# EXERCISE TASK
Only the lines from the start of the entries through the line with "PI = math.pi" are wanted; please output them exactly.

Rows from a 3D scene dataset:
..........

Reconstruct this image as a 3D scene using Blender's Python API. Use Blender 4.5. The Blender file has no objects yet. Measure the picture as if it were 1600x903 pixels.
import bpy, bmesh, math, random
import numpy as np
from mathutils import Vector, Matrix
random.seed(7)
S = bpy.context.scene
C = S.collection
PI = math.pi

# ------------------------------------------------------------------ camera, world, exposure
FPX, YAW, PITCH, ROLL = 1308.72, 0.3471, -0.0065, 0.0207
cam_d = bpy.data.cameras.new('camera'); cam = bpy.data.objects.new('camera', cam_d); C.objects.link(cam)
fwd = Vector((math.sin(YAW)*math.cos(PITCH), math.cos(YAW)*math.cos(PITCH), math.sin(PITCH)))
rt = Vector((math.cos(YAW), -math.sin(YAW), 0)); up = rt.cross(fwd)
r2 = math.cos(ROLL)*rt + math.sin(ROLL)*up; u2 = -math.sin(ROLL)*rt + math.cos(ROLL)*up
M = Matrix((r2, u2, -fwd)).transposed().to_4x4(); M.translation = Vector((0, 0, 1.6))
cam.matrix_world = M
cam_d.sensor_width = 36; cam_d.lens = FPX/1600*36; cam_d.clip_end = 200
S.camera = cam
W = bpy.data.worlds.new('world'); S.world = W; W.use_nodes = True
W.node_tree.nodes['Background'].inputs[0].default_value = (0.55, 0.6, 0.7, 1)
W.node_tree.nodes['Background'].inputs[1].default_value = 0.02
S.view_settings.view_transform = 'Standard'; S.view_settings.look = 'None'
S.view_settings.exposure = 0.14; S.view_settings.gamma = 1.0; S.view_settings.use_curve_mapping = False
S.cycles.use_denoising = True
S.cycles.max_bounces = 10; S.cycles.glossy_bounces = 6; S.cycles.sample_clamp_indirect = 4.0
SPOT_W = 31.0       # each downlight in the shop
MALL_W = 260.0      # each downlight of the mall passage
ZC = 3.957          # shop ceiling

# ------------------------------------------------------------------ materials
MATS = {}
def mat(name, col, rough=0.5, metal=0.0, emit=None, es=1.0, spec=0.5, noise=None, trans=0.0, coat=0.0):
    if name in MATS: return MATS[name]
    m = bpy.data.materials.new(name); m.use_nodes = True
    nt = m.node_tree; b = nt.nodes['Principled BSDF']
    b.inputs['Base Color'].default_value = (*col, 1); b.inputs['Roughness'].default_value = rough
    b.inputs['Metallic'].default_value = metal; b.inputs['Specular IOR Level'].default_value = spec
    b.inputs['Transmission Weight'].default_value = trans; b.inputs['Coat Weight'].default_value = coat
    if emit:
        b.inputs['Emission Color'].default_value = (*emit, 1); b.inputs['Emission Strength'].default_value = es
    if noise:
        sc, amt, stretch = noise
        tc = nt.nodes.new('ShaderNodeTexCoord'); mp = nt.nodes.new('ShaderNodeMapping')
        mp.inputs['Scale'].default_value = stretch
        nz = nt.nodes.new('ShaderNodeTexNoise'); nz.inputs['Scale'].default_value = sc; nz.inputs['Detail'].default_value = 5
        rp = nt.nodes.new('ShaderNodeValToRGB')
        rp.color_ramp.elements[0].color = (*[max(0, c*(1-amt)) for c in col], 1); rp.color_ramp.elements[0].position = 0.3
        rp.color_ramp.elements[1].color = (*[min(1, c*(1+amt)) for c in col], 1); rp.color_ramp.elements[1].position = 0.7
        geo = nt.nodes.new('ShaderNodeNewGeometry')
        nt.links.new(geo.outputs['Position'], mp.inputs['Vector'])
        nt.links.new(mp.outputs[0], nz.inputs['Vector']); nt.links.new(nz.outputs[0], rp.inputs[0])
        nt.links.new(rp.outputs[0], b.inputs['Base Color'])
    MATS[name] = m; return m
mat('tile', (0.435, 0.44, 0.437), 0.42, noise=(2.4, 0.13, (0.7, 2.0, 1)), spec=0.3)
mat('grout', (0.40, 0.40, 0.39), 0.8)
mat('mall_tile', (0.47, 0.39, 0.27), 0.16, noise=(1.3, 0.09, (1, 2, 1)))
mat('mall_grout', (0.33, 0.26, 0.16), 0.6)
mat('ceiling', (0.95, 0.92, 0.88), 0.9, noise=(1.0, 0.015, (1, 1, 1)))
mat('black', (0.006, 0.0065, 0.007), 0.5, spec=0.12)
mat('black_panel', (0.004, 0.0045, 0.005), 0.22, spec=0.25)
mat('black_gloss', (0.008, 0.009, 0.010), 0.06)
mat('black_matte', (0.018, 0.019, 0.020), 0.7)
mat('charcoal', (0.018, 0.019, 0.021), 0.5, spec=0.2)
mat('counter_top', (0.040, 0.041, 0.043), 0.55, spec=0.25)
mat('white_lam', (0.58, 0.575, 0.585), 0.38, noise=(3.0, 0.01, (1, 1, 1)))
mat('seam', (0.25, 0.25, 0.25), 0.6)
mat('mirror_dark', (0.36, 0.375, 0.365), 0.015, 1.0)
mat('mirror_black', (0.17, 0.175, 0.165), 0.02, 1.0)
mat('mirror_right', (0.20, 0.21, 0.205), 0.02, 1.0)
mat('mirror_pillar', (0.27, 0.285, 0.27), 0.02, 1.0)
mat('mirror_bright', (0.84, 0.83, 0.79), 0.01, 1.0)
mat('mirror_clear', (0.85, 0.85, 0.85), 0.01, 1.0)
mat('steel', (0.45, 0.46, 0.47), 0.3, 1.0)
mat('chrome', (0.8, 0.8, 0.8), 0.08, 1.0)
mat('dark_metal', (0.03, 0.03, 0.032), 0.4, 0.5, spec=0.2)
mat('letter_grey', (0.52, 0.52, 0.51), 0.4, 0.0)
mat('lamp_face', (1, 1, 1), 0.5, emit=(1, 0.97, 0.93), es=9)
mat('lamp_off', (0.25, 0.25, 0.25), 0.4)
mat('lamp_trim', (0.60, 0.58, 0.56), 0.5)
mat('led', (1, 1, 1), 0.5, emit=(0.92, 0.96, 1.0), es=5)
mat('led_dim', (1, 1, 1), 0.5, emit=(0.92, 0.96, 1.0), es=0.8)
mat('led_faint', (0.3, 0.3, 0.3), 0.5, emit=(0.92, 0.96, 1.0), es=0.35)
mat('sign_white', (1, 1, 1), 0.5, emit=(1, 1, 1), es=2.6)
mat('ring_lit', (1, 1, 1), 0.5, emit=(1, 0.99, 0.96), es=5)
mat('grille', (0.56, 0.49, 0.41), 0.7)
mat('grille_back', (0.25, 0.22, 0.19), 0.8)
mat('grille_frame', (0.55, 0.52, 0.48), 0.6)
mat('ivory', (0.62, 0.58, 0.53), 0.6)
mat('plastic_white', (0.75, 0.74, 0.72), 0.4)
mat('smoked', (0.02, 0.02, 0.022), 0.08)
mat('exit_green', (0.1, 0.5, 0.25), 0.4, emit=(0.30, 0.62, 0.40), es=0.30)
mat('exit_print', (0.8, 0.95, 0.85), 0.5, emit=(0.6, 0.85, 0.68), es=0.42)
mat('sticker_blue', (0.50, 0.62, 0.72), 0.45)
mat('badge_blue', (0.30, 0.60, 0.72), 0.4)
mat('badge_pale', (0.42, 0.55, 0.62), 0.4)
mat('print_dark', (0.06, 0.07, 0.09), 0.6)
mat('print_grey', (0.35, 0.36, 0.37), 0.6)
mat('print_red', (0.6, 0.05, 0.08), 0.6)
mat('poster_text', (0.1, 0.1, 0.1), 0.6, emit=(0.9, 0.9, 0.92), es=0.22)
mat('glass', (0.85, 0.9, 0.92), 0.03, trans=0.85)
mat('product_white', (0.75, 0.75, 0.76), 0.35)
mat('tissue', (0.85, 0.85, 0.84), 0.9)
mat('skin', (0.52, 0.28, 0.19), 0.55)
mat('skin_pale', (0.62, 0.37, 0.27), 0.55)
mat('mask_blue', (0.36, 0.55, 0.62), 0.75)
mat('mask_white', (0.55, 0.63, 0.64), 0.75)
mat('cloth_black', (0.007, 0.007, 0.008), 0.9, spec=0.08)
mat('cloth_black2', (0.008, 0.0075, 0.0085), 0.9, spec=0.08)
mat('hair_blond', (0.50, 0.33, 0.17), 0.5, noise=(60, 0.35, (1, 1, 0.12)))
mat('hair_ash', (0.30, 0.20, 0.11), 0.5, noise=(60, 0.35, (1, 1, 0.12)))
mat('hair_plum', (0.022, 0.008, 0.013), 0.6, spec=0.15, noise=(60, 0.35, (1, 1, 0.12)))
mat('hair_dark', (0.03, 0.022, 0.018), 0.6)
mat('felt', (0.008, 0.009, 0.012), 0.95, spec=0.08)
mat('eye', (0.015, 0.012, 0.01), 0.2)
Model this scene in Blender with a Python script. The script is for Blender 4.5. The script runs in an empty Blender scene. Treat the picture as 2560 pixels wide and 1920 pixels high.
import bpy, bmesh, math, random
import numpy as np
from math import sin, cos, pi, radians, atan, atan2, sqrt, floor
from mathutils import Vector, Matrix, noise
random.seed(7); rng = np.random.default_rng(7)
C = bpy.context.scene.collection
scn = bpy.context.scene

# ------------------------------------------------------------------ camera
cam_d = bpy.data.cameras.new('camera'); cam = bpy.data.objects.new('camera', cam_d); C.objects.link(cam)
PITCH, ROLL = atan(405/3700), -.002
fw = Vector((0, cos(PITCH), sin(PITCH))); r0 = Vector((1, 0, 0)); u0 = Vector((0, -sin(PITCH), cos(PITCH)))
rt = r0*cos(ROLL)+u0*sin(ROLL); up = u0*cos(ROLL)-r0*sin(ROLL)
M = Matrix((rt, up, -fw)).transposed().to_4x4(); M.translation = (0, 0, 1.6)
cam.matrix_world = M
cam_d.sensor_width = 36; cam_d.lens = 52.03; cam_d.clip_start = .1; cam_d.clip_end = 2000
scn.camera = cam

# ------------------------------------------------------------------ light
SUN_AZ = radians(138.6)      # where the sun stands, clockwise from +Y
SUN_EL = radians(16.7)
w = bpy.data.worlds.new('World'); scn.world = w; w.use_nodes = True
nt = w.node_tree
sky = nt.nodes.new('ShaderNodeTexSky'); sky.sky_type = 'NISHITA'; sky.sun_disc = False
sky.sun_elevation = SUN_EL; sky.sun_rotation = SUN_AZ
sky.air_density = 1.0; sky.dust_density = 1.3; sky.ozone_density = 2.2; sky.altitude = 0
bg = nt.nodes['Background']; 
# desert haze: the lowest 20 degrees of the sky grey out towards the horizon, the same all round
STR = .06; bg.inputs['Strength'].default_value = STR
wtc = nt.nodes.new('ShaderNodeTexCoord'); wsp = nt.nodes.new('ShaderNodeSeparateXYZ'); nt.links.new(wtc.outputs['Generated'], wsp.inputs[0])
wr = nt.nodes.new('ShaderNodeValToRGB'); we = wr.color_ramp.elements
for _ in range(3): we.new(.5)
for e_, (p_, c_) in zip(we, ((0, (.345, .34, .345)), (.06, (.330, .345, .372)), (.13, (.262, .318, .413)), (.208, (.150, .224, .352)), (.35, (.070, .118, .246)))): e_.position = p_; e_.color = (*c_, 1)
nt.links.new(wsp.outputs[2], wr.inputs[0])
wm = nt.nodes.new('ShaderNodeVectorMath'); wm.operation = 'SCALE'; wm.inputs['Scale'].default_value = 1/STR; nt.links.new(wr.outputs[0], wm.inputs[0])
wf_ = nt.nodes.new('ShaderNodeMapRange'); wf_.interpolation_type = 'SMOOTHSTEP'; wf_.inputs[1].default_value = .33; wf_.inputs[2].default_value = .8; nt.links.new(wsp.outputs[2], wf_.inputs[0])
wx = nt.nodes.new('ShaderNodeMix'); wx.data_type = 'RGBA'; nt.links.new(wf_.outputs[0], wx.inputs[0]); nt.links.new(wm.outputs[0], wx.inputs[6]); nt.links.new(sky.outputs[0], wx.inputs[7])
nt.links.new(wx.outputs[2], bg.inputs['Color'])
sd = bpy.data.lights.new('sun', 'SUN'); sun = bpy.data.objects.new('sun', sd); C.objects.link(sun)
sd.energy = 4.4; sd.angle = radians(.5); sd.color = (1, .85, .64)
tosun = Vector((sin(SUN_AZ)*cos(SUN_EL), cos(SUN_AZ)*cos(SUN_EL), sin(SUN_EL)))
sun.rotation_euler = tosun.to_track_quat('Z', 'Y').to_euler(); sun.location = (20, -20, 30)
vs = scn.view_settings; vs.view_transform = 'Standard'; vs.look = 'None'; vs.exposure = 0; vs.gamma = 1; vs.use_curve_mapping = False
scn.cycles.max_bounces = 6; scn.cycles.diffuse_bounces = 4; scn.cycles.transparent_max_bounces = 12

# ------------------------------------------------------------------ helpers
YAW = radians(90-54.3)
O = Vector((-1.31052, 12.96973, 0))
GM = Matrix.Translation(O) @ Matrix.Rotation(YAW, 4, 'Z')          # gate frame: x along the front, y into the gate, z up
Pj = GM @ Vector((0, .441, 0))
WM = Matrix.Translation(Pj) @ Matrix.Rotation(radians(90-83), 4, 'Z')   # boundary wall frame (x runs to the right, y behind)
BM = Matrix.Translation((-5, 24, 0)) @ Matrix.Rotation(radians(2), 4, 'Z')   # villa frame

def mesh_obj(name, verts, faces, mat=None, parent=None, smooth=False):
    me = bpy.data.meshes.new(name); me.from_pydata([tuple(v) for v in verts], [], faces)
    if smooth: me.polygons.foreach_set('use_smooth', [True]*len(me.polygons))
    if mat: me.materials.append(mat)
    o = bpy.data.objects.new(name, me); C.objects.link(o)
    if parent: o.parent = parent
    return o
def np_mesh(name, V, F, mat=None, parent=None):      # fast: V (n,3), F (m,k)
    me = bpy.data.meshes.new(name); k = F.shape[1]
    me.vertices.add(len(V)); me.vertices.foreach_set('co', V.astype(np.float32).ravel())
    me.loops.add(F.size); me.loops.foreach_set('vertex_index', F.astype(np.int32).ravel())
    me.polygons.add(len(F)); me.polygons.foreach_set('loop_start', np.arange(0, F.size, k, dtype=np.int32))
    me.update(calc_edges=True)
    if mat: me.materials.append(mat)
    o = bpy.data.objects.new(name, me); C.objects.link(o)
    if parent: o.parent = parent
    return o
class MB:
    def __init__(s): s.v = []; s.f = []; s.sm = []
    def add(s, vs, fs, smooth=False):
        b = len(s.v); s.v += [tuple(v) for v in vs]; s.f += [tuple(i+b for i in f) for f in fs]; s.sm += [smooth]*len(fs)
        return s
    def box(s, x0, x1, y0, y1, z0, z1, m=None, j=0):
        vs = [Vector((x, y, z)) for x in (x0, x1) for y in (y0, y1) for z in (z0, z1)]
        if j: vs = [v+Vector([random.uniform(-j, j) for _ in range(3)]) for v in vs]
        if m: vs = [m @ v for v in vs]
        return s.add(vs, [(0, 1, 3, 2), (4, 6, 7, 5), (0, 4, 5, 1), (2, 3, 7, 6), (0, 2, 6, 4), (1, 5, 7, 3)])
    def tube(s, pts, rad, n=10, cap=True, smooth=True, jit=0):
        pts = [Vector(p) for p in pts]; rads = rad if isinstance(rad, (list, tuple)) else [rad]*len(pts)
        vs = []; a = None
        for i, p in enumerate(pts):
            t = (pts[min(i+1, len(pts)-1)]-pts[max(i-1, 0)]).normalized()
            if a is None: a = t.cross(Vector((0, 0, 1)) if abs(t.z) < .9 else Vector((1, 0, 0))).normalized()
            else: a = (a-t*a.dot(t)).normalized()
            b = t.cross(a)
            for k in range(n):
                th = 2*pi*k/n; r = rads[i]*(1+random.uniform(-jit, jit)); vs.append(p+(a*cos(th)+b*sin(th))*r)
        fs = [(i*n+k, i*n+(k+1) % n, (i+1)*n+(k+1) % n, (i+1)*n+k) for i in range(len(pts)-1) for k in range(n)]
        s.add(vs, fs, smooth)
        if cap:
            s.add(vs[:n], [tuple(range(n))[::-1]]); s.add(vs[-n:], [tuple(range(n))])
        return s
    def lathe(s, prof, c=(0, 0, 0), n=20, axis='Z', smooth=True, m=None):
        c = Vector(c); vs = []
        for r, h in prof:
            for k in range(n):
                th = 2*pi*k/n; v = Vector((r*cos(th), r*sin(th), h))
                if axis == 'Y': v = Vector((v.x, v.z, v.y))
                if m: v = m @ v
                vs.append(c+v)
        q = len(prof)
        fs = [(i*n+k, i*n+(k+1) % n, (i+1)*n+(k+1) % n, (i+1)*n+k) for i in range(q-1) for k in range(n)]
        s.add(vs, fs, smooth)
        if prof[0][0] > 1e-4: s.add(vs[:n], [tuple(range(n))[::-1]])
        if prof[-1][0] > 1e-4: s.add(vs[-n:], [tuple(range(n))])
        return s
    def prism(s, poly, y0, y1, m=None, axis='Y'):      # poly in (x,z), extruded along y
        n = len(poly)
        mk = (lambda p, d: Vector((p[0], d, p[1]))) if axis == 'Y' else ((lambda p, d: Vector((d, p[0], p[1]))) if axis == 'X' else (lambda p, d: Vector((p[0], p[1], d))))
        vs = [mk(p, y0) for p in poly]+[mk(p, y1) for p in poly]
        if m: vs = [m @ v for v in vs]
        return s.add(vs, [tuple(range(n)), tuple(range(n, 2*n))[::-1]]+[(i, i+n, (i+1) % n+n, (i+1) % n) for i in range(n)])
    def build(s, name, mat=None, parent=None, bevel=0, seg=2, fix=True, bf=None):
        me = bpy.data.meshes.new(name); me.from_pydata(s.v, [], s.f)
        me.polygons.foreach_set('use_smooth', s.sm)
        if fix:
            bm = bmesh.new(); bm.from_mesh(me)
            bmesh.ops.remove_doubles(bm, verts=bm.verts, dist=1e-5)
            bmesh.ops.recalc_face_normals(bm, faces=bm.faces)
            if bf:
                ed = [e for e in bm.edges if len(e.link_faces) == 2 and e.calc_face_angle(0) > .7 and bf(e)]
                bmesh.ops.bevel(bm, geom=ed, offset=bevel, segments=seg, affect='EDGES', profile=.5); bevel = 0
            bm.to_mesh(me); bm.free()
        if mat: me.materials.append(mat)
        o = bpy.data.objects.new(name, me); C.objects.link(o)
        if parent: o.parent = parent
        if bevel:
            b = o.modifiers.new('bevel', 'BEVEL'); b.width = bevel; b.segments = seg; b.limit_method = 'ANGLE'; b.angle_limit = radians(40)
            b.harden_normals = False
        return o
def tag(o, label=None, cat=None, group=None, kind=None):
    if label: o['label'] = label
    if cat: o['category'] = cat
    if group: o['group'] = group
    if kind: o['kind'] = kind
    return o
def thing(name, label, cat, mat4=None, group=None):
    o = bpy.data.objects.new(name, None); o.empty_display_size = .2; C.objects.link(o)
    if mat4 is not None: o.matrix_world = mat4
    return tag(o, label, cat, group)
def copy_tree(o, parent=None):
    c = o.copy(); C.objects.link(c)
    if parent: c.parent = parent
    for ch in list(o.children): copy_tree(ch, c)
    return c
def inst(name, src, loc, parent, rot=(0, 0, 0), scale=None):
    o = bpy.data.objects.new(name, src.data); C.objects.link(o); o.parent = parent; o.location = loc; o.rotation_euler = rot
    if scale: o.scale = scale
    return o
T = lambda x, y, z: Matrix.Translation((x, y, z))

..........

# TASK OUTPUT
Reconstruct this image as a 3D scene using Blender's Python API. Use Blender 4.5. The Blender file has no objects yet. Measure the picture as if it were 1600x903 pixels.
import bpy, bmesh, math, random
import numpy as np
from mathutils import Vector, Matrix
random.seed(7)
S = bpy.context.scene
C = S.collection
PI = math.pi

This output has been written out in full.